Feb 27 • 05:41 UTC 🇰🇷 Korea Hankyoreh (KR)

Government grants conditional approval for Google to export high-precision maps...must conceal military facilities

The South Korean government has granted Google conditional approval to export high-precision maps, imposing strict security measures to protect sensitive information.

The South Korean government has officially granted Google conditional approval for the export of high-precision maps, following extensive discussions among relevant ministries. This approval comes after years of resistance, citing national security concerns that had led to previous postponements of such requests since Google first sought permission in 2007. The approval stipulates strict conditions for compliance with security protocols to prevent the exposure of sensitive military information through the maps.
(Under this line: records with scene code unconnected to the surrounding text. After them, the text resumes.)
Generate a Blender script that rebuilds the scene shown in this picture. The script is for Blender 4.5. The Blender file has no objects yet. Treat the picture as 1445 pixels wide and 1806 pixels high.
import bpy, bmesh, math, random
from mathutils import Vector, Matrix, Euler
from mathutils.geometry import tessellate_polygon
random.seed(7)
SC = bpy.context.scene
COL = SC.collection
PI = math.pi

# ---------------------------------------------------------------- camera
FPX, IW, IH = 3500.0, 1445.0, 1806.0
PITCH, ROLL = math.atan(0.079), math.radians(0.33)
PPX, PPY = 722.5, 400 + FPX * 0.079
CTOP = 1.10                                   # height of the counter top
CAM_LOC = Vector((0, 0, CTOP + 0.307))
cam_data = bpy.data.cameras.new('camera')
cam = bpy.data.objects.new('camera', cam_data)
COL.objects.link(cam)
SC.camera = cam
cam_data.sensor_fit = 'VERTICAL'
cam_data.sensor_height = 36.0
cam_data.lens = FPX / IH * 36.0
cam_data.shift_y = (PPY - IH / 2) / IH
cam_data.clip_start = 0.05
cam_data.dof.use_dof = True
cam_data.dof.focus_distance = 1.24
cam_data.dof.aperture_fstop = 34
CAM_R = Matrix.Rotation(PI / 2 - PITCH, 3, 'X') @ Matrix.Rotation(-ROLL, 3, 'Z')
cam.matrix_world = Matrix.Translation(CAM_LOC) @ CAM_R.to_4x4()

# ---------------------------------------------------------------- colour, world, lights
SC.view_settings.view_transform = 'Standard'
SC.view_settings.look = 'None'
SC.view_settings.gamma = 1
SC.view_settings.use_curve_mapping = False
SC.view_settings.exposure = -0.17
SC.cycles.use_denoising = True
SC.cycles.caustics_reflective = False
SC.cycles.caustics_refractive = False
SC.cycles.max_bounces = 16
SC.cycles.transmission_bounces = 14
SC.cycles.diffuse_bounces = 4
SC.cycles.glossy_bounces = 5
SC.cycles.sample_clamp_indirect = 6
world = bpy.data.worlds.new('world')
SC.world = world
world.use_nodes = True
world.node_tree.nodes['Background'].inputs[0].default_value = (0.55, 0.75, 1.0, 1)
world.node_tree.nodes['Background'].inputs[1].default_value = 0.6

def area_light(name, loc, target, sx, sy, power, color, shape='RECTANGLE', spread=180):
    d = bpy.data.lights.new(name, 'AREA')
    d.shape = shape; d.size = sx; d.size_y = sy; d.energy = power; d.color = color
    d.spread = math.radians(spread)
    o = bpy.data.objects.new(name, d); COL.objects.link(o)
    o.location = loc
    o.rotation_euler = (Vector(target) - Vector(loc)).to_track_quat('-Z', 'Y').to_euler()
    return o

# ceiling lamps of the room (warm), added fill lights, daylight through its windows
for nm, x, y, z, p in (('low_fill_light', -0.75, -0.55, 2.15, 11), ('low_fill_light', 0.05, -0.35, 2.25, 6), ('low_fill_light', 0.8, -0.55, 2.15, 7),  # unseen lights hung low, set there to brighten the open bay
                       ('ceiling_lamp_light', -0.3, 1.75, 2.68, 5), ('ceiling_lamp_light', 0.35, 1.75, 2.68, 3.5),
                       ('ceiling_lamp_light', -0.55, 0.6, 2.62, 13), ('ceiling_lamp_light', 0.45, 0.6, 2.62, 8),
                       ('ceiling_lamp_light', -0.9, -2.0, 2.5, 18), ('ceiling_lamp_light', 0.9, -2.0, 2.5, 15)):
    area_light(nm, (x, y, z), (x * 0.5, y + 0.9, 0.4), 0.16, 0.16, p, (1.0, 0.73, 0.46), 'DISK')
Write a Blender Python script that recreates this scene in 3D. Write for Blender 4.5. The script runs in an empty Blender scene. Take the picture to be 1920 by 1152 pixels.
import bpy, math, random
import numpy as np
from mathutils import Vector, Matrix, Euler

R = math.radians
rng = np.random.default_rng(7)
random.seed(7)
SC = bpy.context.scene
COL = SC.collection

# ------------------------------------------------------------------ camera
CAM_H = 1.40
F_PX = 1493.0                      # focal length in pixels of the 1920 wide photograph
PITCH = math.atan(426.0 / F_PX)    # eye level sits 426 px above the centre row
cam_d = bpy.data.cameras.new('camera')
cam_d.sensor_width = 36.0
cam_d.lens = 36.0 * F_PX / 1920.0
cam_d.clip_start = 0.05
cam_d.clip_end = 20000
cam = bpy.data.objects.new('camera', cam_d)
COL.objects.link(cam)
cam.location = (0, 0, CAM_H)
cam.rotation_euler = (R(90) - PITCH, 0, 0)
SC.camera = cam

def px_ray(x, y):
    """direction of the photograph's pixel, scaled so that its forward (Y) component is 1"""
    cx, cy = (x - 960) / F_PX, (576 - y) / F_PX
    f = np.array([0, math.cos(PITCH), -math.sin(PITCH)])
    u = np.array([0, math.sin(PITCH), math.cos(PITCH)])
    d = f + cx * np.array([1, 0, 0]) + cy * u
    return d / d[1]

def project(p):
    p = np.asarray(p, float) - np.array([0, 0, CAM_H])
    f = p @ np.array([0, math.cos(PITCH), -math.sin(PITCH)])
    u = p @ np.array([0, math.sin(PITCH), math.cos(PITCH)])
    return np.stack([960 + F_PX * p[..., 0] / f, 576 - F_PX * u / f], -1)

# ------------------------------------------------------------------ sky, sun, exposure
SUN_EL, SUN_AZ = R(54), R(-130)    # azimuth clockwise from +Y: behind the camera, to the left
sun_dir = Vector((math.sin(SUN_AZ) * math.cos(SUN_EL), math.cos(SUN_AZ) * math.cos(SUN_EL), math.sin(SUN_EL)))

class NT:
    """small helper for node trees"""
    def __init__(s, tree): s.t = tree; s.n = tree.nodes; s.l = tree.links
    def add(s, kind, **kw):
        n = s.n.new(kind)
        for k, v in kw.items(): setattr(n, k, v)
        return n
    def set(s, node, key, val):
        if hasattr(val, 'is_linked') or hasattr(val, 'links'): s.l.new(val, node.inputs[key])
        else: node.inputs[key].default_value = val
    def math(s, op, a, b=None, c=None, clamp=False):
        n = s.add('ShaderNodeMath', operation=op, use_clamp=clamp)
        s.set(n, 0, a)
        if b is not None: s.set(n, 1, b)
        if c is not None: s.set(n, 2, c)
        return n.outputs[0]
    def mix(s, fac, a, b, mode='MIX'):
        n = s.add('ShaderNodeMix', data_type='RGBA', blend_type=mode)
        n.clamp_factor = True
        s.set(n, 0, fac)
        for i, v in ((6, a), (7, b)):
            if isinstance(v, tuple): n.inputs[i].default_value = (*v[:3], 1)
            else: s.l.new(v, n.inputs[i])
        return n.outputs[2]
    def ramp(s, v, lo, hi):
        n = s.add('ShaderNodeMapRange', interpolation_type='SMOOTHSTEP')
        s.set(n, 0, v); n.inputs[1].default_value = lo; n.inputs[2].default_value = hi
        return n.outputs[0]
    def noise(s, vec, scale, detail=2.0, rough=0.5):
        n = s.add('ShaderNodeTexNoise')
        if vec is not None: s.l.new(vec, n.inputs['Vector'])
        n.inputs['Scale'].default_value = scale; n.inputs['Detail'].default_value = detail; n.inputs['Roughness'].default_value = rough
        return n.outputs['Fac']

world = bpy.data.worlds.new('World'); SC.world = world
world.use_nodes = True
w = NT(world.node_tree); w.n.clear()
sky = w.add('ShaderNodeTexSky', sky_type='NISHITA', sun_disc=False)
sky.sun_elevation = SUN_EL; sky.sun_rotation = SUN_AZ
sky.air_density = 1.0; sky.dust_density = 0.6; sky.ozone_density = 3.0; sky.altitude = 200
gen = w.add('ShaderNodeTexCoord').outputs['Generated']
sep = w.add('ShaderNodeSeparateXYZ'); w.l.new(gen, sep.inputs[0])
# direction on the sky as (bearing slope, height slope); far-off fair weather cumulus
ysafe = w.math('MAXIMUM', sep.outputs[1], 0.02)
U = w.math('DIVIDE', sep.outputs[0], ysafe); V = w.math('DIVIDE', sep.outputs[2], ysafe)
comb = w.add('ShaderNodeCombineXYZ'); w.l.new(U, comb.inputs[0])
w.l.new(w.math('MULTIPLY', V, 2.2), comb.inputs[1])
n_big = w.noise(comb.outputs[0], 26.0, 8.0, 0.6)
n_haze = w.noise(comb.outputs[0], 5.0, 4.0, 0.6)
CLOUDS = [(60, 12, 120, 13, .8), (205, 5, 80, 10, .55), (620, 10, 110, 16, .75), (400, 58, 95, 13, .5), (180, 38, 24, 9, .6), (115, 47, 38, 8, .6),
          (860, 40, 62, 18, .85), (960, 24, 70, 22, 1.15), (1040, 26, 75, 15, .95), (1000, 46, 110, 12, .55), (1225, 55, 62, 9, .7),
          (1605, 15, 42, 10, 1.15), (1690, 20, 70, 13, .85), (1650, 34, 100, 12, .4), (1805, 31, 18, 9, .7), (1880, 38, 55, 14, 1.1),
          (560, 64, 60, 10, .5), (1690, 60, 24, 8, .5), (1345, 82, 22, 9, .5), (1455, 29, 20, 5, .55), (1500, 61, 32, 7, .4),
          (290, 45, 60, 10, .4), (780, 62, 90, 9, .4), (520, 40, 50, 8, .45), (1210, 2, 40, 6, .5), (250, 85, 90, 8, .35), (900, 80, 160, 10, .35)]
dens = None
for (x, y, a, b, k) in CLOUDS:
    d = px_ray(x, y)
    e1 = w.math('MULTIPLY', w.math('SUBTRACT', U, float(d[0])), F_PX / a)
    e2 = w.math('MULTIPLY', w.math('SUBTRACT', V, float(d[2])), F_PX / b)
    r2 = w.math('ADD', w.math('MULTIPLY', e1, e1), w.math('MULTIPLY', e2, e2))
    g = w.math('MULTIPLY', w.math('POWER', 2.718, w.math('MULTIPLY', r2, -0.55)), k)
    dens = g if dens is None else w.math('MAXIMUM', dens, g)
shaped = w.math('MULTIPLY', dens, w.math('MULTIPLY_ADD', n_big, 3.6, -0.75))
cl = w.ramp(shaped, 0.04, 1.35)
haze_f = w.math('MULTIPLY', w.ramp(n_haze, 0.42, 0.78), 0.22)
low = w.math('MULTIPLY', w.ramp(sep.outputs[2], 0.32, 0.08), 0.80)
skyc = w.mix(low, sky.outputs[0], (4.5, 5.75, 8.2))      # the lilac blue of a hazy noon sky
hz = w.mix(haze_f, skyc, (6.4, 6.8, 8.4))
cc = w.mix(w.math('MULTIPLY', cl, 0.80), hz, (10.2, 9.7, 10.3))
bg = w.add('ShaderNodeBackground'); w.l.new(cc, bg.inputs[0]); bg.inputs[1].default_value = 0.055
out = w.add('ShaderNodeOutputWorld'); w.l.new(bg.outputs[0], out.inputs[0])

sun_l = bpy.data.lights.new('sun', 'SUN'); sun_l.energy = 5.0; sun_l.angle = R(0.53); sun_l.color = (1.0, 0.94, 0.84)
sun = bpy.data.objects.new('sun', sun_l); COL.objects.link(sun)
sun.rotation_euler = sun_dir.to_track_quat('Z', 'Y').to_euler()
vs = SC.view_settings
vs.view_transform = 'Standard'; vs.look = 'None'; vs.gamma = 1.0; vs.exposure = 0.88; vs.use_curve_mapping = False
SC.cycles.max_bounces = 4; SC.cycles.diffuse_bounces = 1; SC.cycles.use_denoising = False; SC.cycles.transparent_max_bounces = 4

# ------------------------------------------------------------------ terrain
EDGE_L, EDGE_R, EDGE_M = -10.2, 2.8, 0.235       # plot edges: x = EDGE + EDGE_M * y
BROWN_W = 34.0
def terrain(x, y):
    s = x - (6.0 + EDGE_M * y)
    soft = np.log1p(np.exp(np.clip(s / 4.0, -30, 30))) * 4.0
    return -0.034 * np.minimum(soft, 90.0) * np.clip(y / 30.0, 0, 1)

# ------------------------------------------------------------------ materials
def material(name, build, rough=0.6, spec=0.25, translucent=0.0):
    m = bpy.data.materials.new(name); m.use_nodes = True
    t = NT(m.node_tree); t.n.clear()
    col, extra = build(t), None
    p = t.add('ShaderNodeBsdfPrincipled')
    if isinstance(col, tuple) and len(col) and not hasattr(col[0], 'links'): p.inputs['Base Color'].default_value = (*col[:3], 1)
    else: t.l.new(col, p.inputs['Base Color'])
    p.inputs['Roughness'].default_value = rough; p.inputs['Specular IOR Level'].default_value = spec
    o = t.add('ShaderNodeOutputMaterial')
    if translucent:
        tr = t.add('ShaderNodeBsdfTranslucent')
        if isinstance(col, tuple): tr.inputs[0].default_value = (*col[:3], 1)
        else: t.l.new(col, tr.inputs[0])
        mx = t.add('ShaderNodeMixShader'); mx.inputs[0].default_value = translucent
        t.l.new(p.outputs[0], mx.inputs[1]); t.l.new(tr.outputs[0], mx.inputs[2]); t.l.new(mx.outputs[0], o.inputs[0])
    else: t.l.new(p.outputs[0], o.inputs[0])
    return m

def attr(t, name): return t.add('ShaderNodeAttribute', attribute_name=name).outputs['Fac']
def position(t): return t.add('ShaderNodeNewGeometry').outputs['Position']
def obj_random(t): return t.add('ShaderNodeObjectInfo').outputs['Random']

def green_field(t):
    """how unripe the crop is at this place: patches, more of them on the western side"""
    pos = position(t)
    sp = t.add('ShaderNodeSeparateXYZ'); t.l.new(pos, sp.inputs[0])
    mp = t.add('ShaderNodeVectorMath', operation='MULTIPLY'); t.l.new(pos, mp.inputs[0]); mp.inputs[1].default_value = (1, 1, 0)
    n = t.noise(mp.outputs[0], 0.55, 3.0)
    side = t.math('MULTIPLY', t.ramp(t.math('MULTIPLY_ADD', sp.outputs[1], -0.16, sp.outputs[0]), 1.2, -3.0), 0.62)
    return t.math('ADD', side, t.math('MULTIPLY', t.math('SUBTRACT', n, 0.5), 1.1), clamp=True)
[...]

Under the new regulations, any high-precision maps utilized by Google Maps and Google Earth for global services must use security-processed images of South Korean territory. Additionally, features relating to military and security facilities must be obscured in both time-series images and Street View offerings. Furthermore, any geospatial coordinates related to South Korea must be removed and restricted to protect national interests. The government will oversee that only processed data that has passed review can be exported, significantly narrowing the scope of data that can leave the country while ensuring that Google can still operate its navigation and mapping services.

Interestingly, concerns about Google’s commitment to establishing local servers have not been addressed, raising eyebrows about the fairness of tax implications. Without a physical presence or fixed business location in South Korea, Google continues to incur comparatively low tax liabilities—172 billion KRW for 2024, contrasted starkly with the 3.9 trillion KRW paid by local competitor Naver. Critics argue that despite Google’s significant revenue from operations in South Korea, the lack of a fixed establishment results in an inequitable tax situation, further complicating the broader discussions of international tech corporations and their fiscal responsibilities in foreign markets.